>> begin Data lines
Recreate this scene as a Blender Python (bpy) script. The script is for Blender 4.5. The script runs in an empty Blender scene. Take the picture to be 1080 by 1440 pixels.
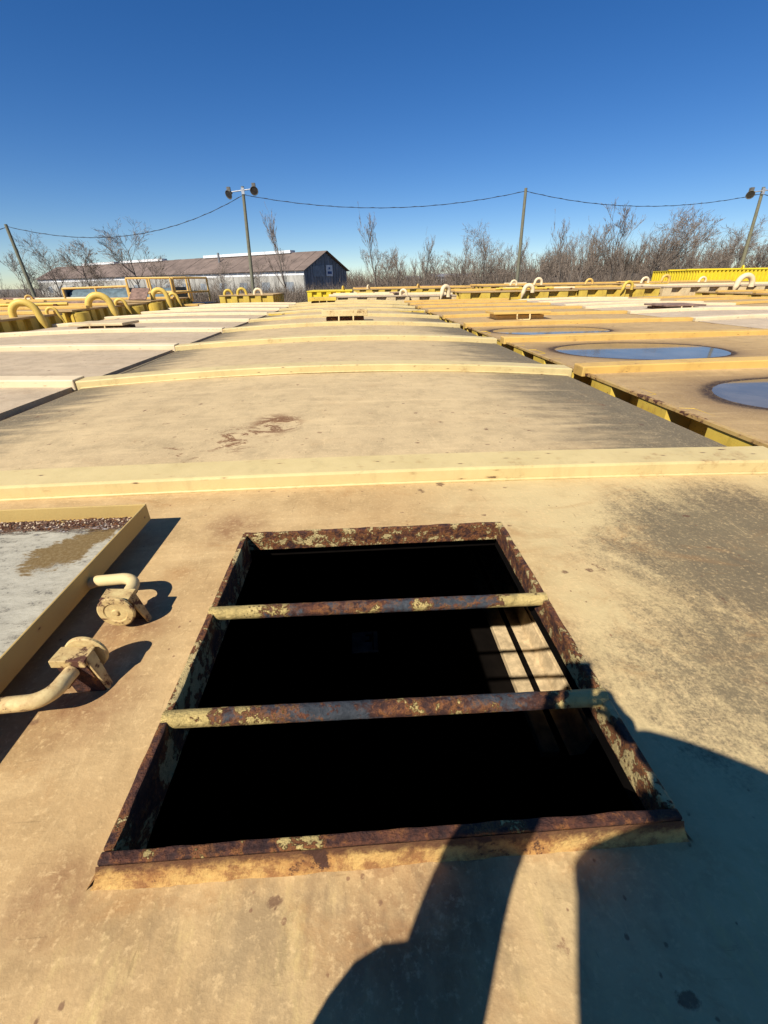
import bpy, bmesh, math, random
from mathutils import Vector, Matrix, noise as mnoise

rnd = random.Random(7)
S = bpy.context.scene
COL = S.collection
R = math.radians

# ------------------------------------------------------------------ camera, sky, sun, exposure
cam_d = bpy.data.cameras.new('camera')
cam = bpy.data.objects.new('camera', cam_d)
COL.objects.link(cam)
S.camera = cam
PITCH, ROLL, YAW = R(28.35), R(-1.0), R(3.0)
fw = Vector((math.sin(YAW)*math.cos(PITCH), math.cos(YAW)*math.cos(PITCH), -math.sin(PITCH)))
rt = Vector((math.cos(YAW), -math.sin(YAW), 0))
up = rt.cross(fw)
r2 = math.cos(ROLL)*rt + math.sin(ROLL)*up
u2 = -math.sin(ROLL)*rt + math.cos(ROLL)*up
m = Matrix((r2, u2, -fw)).transposed().to_4x4()
m.translation = Vector((0, 0, 1))
cam.matrix_world = m
cam_d.sensor_fit = 'HORIZONTAL'
cam_d.angle = 2*math.atan(540/600)
cam_d.clip_start = 0.02
cam_d.clip_end = 3000

SUN_EL, SUN_AZ = R(44.08), R(215.28)          # azimuth clockwise from +Y, where the sun stands
W = bpy.data.worlds.new('World')
S.world = W
W.use_nodes = True
wn = W.node_tree.nodes
sky = wn.new('ShaderNodeTexSky')
sky.sky_type = 'NISHITA'
sky.sun_disc = False
sky.sun_elevation = SUN_EL
sky.sun_rotation = SUN_AZ
sky.altitude = 1500
sky.air_density = 1.0
sky.dust_density = 0.0
sky.ozone_density = 4.0
hs = wn.new('ShaderNodeHueSaturation')
hs.inputs['Hue'].default_value = .509
hs.inputs['Saturation'].default_value = 1.29
W.node_tree.links.new(sky.outputs[0], hs.inputs['Color'])
W.node_tree.links.new(hs.outputs[0], wn['Background'].inputs[0])
wn['Background'].inputs[1].default_value = 0.073
sun_d = bpy.data.lights.new('sun', 'SUN')
sun_d.energy = 5.0
sun_d.angle = R(0.53)
sun_d.color = (1, 0.965, 0.90)
sun = bpy.data.objects.new('sun', sun_d)
COL.objects.link(sun)
toward = Vector((math.sin(SUN_AZ)*math.cos(SUN_EL), math.cos(SUN_AZ)*math.cos(SUN_EL), math.sin(SUN_EL)))
sun.rotation_euler = toward.to_track_quat('Z', 'Y').to_euler()
sun.location = toward*60
S.view_settings.view_transform = 'Standard'
S.view_settings.look = 'None'
S.view_settings.exposure = 0.5
S.view_settings.gamma = 1
S.view_settings.use_curve_mapping = False

# ------------------------------------------------------------------ materials
class NT:
    def __init__(self, name):
        self.m = bpy.data.materials.new(name)
        self.m.use_nodes = True
        self.t = self.m.node_tree
        self.b = self.t.nodes['Principled BSDF']
        self.pos = self.t.nodes.new('ShaderNodeNewGeometry').outputs['Position']
    def n(self, kind, **kw):
        x = self.t.nodes.new(kind)
        for k, v in kw.items():
            setattr(x, k, v)
        return x
    def l(self, a, b):
        if isinstance(a, (int, float)):
            b.default_value = a
        elif isinstance(a, tuple):
            b.default_value = a if len(a) == len(b.default_value) else (*a, 1)
        else:
            self.t.links.new(a, b)
    def noise(self, scale, detail=6, rough=.6, vec=None, stretch=None, off=(0, 0, 0), dist=0):
        v = vec or self.pos
        if stretch or off != (0, 0, 0):
            mp = self.n('ShaderNodeMapping')
            self.l(v, mp.inputs[0])
            mp.inputs['Location'].default_value = off
            if stretch:
                mp.inputs['Scale'].default_value = stretch
            v = mp.outputs[0]
        x = self.n('ShaderNodeTexNoise')
        self.l(v, x.inputs['Vector'])
        x.inputs['Scale'].default_value = scale
        x.inputs['Detail'].default_value = detail
        x.inputs['Roughness'].default_value = rough
        x.inputs['Distortion'].default_value = dist
        return x.outputs[0]
    def voro(self, scale, off=(0, 0, 0), stretch=None):
        mp = self.n('ShaderNodeMapping')
        self.l(self.pos, mp.inputs[0])
        mp.inputs['Location'].default_value = off
        if stretch:
            mp.inputs['Scale'].default_value = stretch
        x = self.n('ShaderNodeTexVoronoi')
        self.l(mp.outputs[0], x.inputs['Vector'])
        x.inputs['Scale'].default_value = scale
        return x.outputs['Distance'], x.outputs['Color']
    def ramp(self, v, a, b, lo=0., hi=1.):
        x = self.n('ShaderNodeMapRange', clamp=True, interpolation_type='SMOOTHSTEP')
        self.l(v, x.inputs[0])
        for i, q in enumerate((a, b, lo, hi)):
            x.inputs[i+1].default_value = q
        return x.outputs[0]
    def math(self, op, a, b=0.):
        x = self.n('ShaderNodeMath', operation=op)
        self.l(a, x.inputs[0])
        self.l(b, x.inputs[1])
        return x.outputs[0]
    def mix(self, f, a, b):
        x = self.n('ShaderNodeMix', data_type='RGBA')
        self.l(f, x.inputs['Factor'])
        self.l(a, x.inputs['A'])
        self.l(b, x.inputs['B'])
        return x.outputs['Result']
    def xyz(self):
        x = self.n('ShaderNodeSeparateXYZ')
        self.l(self.pos, x.inputs[0])
        return x.outputs
    def dist(self, p, scale=(1, 1, 1)):
        a = self.n('ShaderNodeVectorMath', operation='SUBTRACT')
        self.l(self.pos, a.inputs[0])
        a.inputs[1].default_value = p
        c = self.n('ShaderNodeVectorMath', operation='MULTIPLY')
        self.l(a.outputs[0], c.inputs[0])
        c.inputs[1].default_value = scale
        d = self.n('ShaderNodeVectorMath', operation='LENGTH')
        self.l(c.outputs[0], d.inputs[0])
        return d.outputs['Value']
    def bump(self, h, strength=.3, d=.01, prev=None):
        x = self.n('ShaderNodeBump')
        x.inputs['Strength'].default_value = strength
        x.inputs['Distance'].default_value = d
        self.l(h, x.inputs['Height'])
        if prev is not None:
            self.l(prev, x.inputs['Normal'])
        return x.outputs[0]
    def done(self, col, rough=.6, normal=None, metal=0., spec=.3):
        self.l(col, self.b.inputs['Base Color'])
        self.l(rough, self.b.inputs['Roughness'])
        self.l(metal, self.b.inputs['Metallic'])
        self.b.inputs['Specular IOR Level'].default_value = spec
        if normal is not None:
            self.l(normal, self.b.inputs['Normal'])
        return self.m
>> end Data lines
## [Directions]
Transcribe all the data word for word; the images stay out.

## [Final result]
Recreate this scene as a Blender Python (bpy) script. The script is for Blender 4.5. The script runs in an empty Blender scene. Take the picture to be 1080 by 1440 pixels.
import bpy, bmesh, math, random
from mathutils import Vector, Matrix, noise as mnoise

rnd = random.Random(7)
S = bpy.context.scene
COL = S.collection
R = math.radians

# ------------------------------------------------------------------ camera, sky, sun, exposure
cam_d = bpy.data.cameras.new('camera')
cam = bpy.data.objects.new('camera', cam_d)
COL.objects.link(cam)
S.camera = cam
PITCH, ROLL, YAW = R(28.35), R(-1.0), R(3.0)
fw = Vector((math.sin(YAW)*math.cos(PITCH), math.cos(YAW)*math.cos(PITCH), -math.sin(PITCH)))
rt = Vector((math.cos(YAW), -math.sin(YAW), 0))
up = rt.cross(fw)
r2 = math.cos(ROLL)*rt + math.sin(ROLL)*up
u2 = -math.sin(ROLL)*rt + math.cos(ROLL)*up
m = Matrix((r2, u2, -fw)).transposed().to_4x4()
m.translation = Vector((0, 0, 1))
cam.matrix_world = m
cam_d.sensor_fit = 'HORIZONTAL'
cam_d.angle = 2*math.atan(540/600)
cam_d.clip_start = 0.02
cam_d.clip_end = 3000

SUN_EL, SUN_AZ = R(44.08), R(215.28)          # azimuth clockwise from +Y, where the sun stands
W = bpy.data.worlds.new('World')
S.world = W
W.use_nodes = True
wn = W.node_tree.nodes
sky = wn.new('ShaderNodeTexSky')
sky.sky_type = 'NISHITA'
sky.sun_disc = False
sky.sun_elevation = SUN_EL
sky.sun_rotation = SUN_AZ
sky.altitude = 1500
sky.air_density = 1.0
sky.dust_density = 0.0
sky.ozone_density = 4.0
hs = wn.new('ShaderNodeHueSaturation')
hs.inputs['Hue'].default_value = .509
hs.inputs['Saturation'].default_value = 1.29
W.node_tree.links.new(sky.outputs[0], hs.inputs['Color'])
W.node_tree.links.new(hs.outputs[0], wn['Background'].inputs[0])
wn['Background'].inputs[1].default_value = 0.073
sun_d = bpy.data.lights.new('sun', 'SUN')
sun_d.energy = 5.0
sun_d.angle = R(0.53)
sun_d.color = (1, 0.965, 0.90)
sun = bpy.data.objects.new('sun', sun_d)
COL.objects.link(sun)
toward = Vector((math.sin(SUN_AZ)*math.cos(SUN_EL), math.cos(SUN_AZ)*math.cos(SUN_EL), math.sin(SUN_EL)))
sun.rotation_euler = toward.to_track_quat('Z', 'Y').to_euler()
sun.location = toward*60
S.view_settings.view_transform = 'Standard'
S.view_settings.look = 'None'
S.view_settings.exposure = 0.5
S.view_settings.gamma = 1
S.view_settings.use_curve_mapping = False

# ------------------------------------------------------------------ materials
class NT:
    def __init__(self, name):
        self.m = bpy.data.materials.new(name)
        self.m.use_nodes = True
        self.t = self.m.node_tree
        self.b = self.t.nodes['Principled BSDF']
        self.pos = self.t.nodes.new('ShaderNodeNewGeometry').outputs['Position']
    def n(self, kind, **kw):
        x = self.t.nodes.new(kind)
        for k, v in kw.items():
            setattr(x, k, v)
        return x
    def l(self, a, b):
        if isinstance(a, (int, float)):
            b.default_value = a
        elif isinstance(a, tuple):
            b.default_value = a if len(a) == len(b.default_value) else (*a, 1)
        else:
            self.t.links.new(a, b)
    def noise(self, scale, detail=6, rough=.6, vec=None, stretch=None, off=(0, 0, 0), dist=0):
        v = vec or self.pos
        if stretch or off != (0, 0, 0):
            mp = self.n('ShaderNodeMapping')
            self.l(v, mp.inputs[0])
            mp.inputs['Location'].default_value = off
            if stretch:
                mp.inputs['Scale'].default_value = stretch
            v = mp.outputs[0]
        x = self.n('ShaderNodeTexNoise')
        self.l(v, x.inputs['Vector'])
        x.inputs['Scale'].default_value = scale
        x.inputs['Detail'].default_value = detail
        x.inputs['Roughness'].default_value = rough
        x.inputs['Distortion'].default_value = dist
        return x.outputs[0]
    def voro(self, scale, off=(0, 0, 0), stretch=None):
        mp = self.n('ShaderNodeMapping')
        self.l(self.pos, mp.inputs[0])
        mp.inputs['Location'].default_value = off
        if stretch:
            mp.inputs['Scale'].default_value = stretch
        x = self.n('ShaderNodeTexVoronoi')
        self.l(mp.outputs[0], x.inputs['Vector'])
        x.inputs['Scale'].default_value = scale
        return x.outputs['Distance'], x.outputs['Color']
    def ramp(self, v, a, b, lo=0., hi=1.):
        x = self.n('ShaderNodeMapRange', clamp=True, interpolation_type='SMOOTHSTEP')
        self.l(v, x.inputs[0])
        for i, q in enumerate((a, b, lo, hi)):
            x.inputs[i+1].default_value = q
        return x.outputs[0]
    def math(self, op, a, b=0.):
        x = self.n('ShaderNodeMath', operation=op)
        self.l(a, x.inputs[0])
        self.l(b, x.inputs[1])
        return x.outputs[0]
    def mix(self, f, a, b):
        x = self.n('ShaderNodeMix', data_type='RGBA')
        self.l(f, x.inputs['Factor'])
        self.l(a, x.inputs['A'])
        self.l(b, x.inputs['B'])
        return x.outputs['Result']
    def xyz(self):
        x = self.n('ShaderNodeSeparateXYZ')
        self.l(self.pos, x.inputs[0])
        return x.outputs
    def dist(self, p, scale=(1, 1, 1)):
        a = self.n('ShaderNodeVectorMath', operation='SUBTRACT')
        self.l(self.pos, a.inputs[0])
        a.inputs[1].default_value = p
        c = self.n('ShaderNodeVectorMath', operation='MULTIPLY')
        self.l(a.outputs[0], c.inputs[0])
        c.inputs[1].default_value = scale
        d = self.n('ShaderNodeVectorMath', operation='LENGTH')
        self.l(c.outputs[0], d.inputs[0])
        return d.outputs['Value']
    def bump(self, h, strength=.3, d=.01, prev=None):
        x = self.n('ShaderNodeBump')
        x.inputs['Strength'].default_value = strength
        x.inputs['Distance'].default_value = d
        self.l(h, x.inputs['Height'])
        if prev is not None:
            self.l(prev, x.inputs['Normal'])
        return x.outputs[0]
    def done(self, col, rough=.6, normal=None, metal=0., spec=.3):
        self.l(col, self.b.inputs['Base Color'])
        self.l(rough, self.b.inputs['Roughness'])
        self.l(metal, self.b.inputs['Metallic'])
        self.b.inputs['Specular IOR Level'].default_value = spec
        if normal is not None:
            self.l(normal, self.b.inputs['Normal'])
        return self.m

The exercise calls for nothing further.